I wrote a few poems earlier in the year. They are each 1 stanza with 5 lines. There are a certain number of syllables in each line: 2 4 6 8 2
I can't remember what this is called.
Anyway, while looking that up, I came across phantasmagoria:
1. an exhibition or display of optical effects and illusions.
2. a constantly shifting complex succession of things seen or imagined
3. a bizarre or fantastic combination, collection, or assemblage
 
The answer I was looking for is Cinquain. I couldn't seem to remember that.

Anyway, there's another word. Cinquain :)
 
I thought tonight I'd bring you a selection of completely made up words I've been collecting. You're not likely to find them in any dictionary, but that doesn't mean they're not real words, right?

bambification is the mental conversion of flesh-and-blood living creatures into cartoon characters possessing bourgeois Judeo-Christian attitudes and morals.

101-ism is the tendency to pick apart, often in minute detail, all aspects of life using half-understood pop psychology as a tool and pass it for poetry.

metaphasia is an inability to perceive metaphors.
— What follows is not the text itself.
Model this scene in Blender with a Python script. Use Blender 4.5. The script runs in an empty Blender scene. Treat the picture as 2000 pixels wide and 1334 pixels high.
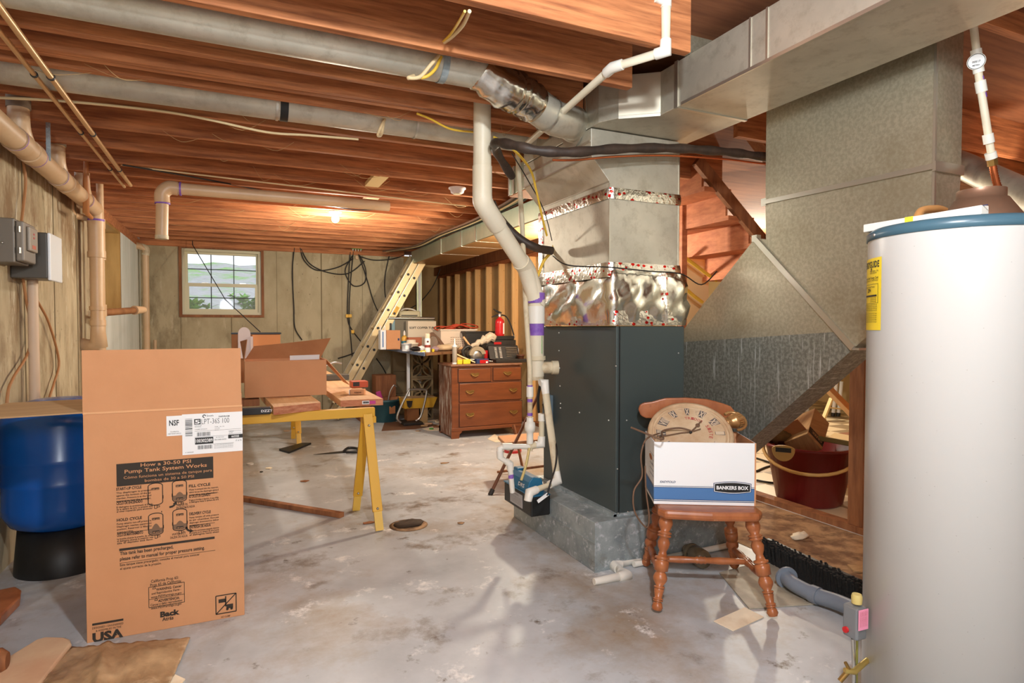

I've got a few more, but can't remember where I put them. Anyone else what to give this a try?
 
Love 'em Lauren!

I thought "bambification" was the process by which alcohol turns perfectly normal, intelligent women into goofy bar hos.
 
Re: Love 'em Lauren!

karmadog said:
I thought "bambification" was the process by which alcohol turns perfectly normal, intelligent women into goofy bar hos.
I think you're talking about bimbofication, karma.
 
New words

quean = prostitute The Merriam Webster Dictonary.

My God what would her Majesty Quean Elizabeth of Canada say.

God save the Quean.

Also, not one person has commented on the word aftercuntish yet:

oblique: I love this word. It is "shady character" as an adjective, or as we would say in german "aftercuntish" in its worst form. It screams hidden agenda to me.


It is bavarian, very ancient and entirely driven by it's beer swilling male patriarchal society whose motto is:

"God preserve my thirst and the working ability of my Sweetwife"

(Sorry, my mysogynist, male chauvinist chamber in my heart just opened from a gust of wind. It's already closed again)

Sweetpig
:p
 
Someone's ass is grass

Sweetwood wrote:

"God preserve my thirst and the working ability of my Sweetwife"

Sweetwood's gonna be "Sticky in the dark" tonight.